Labour MP Jackie Ashley, writing in the Guardian today, complains about the tax avoidance antics of firms like Amazon. SOMETHING MUST BE DONE, she says. That something appears to be getting the tax authorities to act in a more aggressive way. But since this tax avoidance is legal, there is nothing that HMRC can do about it under present legislation – which Labour had thirteen years to do something about, but did not.

The article is illustrated by the photograph, of one of Amazon’s nine warehouses in the UK. It is obviously a high quality building. Like the other multinational tax avoiders, Amazon must pay a fair whack in business rates, so the obvious short term measure that could be taken would be phase out Corporation Tax altogether and collect the lost revenue through a hike in the UBR. This could begin at the next budget and phased in over a few years. Since that is an obvious quick fix, why can’t Ashley see it? And for that matter, since this is not a new problem, why didn’t the previous Labour government do it?

It is not in fact a solution that we would advocate except as a precursor to the more fundamental reform. Amazon has invested heavily in its buildings, which are modern and well-equipped. Under the UBR, they are punished for their enterprise. That is why we argue that the property tax should be on site values only.

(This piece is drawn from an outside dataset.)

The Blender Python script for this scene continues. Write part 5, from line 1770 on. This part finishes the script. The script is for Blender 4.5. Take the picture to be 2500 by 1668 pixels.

Since these warehouses are all, of necessity, in locations conveniently placed close to the motorway network, under a reformed property tax system Amazon will be required to pay its due, and no more or less than its due, to the UK government for the benefits of operating in the UK. However, since Amazon is probably, in most cases a tenant rather than the freeholder, it is already paying its due, but to its landlords instead of to the UK government. Amazon pays business rates. It pays rent to its landlords. The bulk of that rent reflects the value of the infrastructure in the UK that Amazon makes use of.

So it isn’t Amazon we should be worrying about, it’s Amazon’s landlords.